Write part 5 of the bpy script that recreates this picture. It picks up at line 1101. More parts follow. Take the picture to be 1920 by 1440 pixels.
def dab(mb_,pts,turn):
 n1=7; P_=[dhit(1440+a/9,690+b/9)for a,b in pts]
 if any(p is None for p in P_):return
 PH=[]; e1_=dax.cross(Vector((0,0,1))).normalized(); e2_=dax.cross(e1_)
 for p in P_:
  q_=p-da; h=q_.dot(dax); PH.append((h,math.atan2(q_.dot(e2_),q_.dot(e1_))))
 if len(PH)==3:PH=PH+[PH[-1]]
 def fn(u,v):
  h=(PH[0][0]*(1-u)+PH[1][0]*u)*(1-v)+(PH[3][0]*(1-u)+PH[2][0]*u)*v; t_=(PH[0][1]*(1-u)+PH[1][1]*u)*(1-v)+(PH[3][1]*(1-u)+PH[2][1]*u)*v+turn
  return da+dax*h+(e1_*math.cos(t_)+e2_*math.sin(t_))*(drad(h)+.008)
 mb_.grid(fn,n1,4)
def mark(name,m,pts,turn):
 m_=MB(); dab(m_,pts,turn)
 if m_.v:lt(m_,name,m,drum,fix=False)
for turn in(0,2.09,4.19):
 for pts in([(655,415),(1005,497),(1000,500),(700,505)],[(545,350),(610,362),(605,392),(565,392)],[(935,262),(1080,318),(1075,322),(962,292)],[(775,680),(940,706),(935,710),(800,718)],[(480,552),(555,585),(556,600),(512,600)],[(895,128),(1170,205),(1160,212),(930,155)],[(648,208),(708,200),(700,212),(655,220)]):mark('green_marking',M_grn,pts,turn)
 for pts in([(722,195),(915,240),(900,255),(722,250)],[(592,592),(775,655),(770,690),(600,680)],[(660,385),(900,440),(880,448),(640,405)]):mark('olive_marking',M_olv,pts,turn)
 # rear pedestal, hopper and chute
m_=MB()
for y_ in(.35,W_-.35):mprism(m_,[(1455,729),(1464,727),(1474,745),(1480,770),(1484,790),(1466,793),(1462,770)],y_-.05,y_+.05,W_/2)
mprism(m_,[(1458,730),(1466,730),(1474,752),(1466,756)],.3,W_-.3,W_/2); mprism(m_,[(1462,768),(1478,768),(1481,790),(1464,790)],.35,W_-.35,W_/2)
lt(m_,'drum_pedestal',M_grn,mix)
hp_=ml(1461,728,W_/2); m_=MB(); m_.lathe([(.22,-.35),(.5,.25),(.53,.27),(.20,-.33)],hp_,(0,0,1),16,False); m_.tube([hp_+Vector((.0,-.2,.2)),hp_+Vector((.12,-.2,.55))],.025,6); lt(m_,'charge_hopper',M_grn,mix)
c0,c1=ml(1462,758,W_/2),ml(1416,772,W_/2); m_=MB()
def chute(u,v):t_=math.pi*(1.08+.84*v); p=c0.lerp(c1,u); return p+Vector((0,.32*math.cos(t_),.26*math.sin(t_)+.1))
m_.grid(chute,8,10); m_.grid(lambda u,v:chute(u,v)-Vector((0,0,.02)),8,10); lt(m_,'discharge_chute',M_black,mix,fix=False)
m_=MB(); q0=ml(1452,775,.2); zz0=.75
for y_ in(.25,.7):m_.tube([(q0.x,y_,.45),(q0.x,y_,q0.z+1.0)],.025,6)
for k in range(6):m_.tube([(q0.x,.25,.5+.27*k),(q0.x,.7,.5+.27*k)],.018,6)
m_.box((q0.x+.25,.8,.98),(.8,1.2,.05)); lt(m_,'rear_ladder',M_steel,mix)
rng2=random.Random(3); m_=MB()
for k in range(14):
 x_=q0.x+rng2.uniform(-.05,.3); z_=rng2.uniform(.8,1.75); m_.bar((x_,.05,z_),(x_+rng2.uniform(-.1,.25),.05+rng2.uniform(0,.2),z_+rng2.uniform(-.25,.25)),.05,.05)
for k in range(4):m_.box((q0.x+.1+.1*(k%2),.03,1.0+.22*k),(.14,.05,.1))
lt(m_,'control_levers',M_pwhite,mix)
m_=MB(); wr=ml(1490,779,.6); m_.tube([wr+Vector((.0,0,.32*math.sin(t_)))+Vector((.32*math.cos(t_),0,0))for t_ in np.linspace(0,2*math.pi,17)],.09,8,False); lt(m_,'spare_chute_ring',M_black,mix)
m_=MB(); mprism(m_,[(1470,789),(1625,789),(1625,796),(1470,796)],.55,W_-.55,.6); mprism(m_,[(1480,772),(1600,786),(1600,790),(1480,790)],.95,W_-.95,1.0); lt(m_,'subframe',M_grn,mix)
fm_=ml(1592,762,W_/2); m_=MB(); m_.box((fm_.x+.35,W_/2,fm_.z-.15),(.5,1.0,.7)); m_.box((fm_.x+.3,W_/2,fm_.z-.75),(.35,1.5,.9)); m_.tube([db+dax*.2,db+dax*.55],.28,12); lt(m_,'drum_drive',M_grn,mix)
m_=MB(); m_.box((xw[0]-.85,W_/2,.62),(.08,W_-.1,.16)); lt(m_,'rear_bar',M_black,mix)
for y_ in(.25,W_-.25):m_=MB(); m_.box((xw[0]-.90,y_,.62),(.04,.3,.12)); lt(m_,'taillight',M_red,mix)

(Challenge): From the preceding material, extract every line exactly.

(Solution below):
Write part 5 of the bpy script that recreates this picture. It picks up at line 1101. More parts follow. Take the picture to be 1920 by 1440 pixels.
def dab(mb_,pts,turn):
 n1=7; P_=[dhit(1440+a/9,690+b/9)for a,b in pts]
 if any(p is None for p in P_):return
 PH=[]; e1_=dax.cross(Vector((0,0,1))).normalized(); e2_=dax.cross(e1_)
 for p in P_:
  q_=p-da; h=q_.dot(dax); PH.append((h,math.atan2(q_.dot(e2_),q_.dot(e1_))))
 if len(PH)==3:PH=PH+[PH[-1]]
 def fn(u,v):
  h=(PH[0][0]*(1-u)+PH[1][0]*u)*(1-v)+(PH[3][0]*(1-u)+PH[2][0]*u)*v; t_=(PH[0][1]*(1-u)+PH[1][1]*u)*(1-v)+(PH[3][1]*(1-u)+PH[2][1]*u)*v+turn
  return da+dax*h+(e1_*math.cos(t_)+e2_*math.sin(t_))*(drad(h)+.008)
 mb_.grid(fn,n1,4)
def mark(name,m,pts,turn):
 m_=MB(); dab(m_,pts,turn)
 if m_.v:lt(m_,name,m,drum,fix=False)
for turn in(0,2.09,4.19):
 for pts in([(655,415),(1005,497),(1000,500),(700,505)],[(545,350),(610,362),(605,392),(565,392)],[(935,262),(1080,318),(1075,322),(962,292)],[(775,680),(940,706),(935,710),(800,718)],[(480,552),(555,585),(556,600),(512,600)],[(895,128),(1170,205),(1160,212),(930,155)],[(648,208),(708,200),(700,212),(655,220)]):mark('green_marking',M_grn,pts,turn)
 for pts in([(722,195),(915,240),(900,255),(722,250)],[(592,592),(775,655),(770,690),(600,680)],[(660,385),(900,440),(880,448),(640,405)]):mark('olive_marking',M_olv,pts,turn)
 # rear pedestal, hopper and chute
m_=MB()
for y_ in(.35,W_-.35):mprism(m_,[(1455,729),(1464,727),(1474,745),(1480,770),(1484,790),(1466,793),(1462,770)],y_-.05,y_+.05,W_/2)
mprism(m_,[(1458,730),(1466,730),(1474,752),(1466,756)],.3,W_-.3,W_/2); mprism(m_,[(1462,768),(1478,768),(1481,790),(1464,790)],.35,W_-.35,W_/2)
lt(m_,'drum_pedestal',M_grn,mix)
hp_=ml(1461,728,W_/2); m_=MB(); m_.lathe([(.22,-.35),(.5,.25),(.53,.27),(.20,-.33)],hp_,(0,0,1),16,False); m_.tube([hp_+Vector((.0,-.2,.2)),hp_+Vector((.12,-.2,.55))],.025,6); lt(m_,'charge_hopper',M_grn,mix)
c0,c1=ml(1462,758,W_/2),ml(1416,772,W_/2); m_=MB()
def chute(u,v):t_=math.pi*(1.08+.84*v); p=c0.lerp(c1,u); return p+Vector((0,.32*math.cos(t_),.26*math.sin(t_)+.1))
m_.grid(chute,8,10); m_.grid(lambda u,v:chute(u,v)-Vector((0,0,.02)),8,10); lt(m_,'discharge_chute',M_black,mix,fix=False)
m_=MB(); q0=ml(1452,775,.2); zz0=.75
for y_ in(.25,.7):m_.tube([(q0.x,y_,.45),(q0.x,y_,q0.z+1.0)],.025,6)
for k in range(6):m_.tube([(q0.x,.25,.5+.27*k),(q0.x,.7,.5+.27*k)],.018,6)
m_.box((q0.x+.25,.8,.98),(.8,1.2,.05)); lt(m_,'rear_ladder',M_steel,mix)
rng2=random.Random(3); m_=MB()
for k in range(14):
 x_=q0.x+rng2.uniform(-.05,.3); z_=rng2.uniform(.8,1.75); m_.bar((x_,.05,z_),(x_+rng2.uniform(-.1,.25),.05+rng2.uniform(0,.2),z_+rng2.uniform(-.25,.25)),.05,.05)
for k in range(4):m_.box((q0.x+.1+.1*(k%2),.03,1.0+.22*k),(.14,.05,.1))
lt(m_,'control_levers',M_pwhite,mix)
m_=MB(); wr=ml(1490,779,.6); m_.tube([wr+Vector((.0,0,.32*math.sin(t_)))+Vector((.32*math.cos(t_),0,0))for t_ in np.linspace(0,2*math.pi,17)],.09,8,False); lt(m_,'spare_chute_ring',M_black,mix)
m_=MB(); mprism(m_,[(1470,789),(1625,789),(1625,796),(1470,796)],.55,W_-.55,.6); mprism(m_,[(1480,772),(1600,786),(1600,790),(1480,790)],.95,W_-.95,1.0); lt(m_,'subframe',M_grn,mix)
fm_=ml(1592,762,W_/2); m_=MB(); m_.box((fm_.x+.35,W_/2,fm_.z-.15),(.5,1.0,.7)); m_.box((fm_.x+.3,W_/2,fm_.z-.75),(.35,1.5,.9)); m_.tube([db+dax*.2,db+dax*.55],.28,12); lt(m_,'drum_drive',M_grn,mix)
m_=MB(); m_.box((xw[0]-.85,W_/2,.62),(.08,W_-.1,.16)); lt(m_,'rear_bar',M_black,mix)
for y_ in(.25,W_-.25):m_=MB(); m_.box((xw[0]-.90,y_,.62),(.04,.3,.12)); lt(m_,'taillight',M_red,mix)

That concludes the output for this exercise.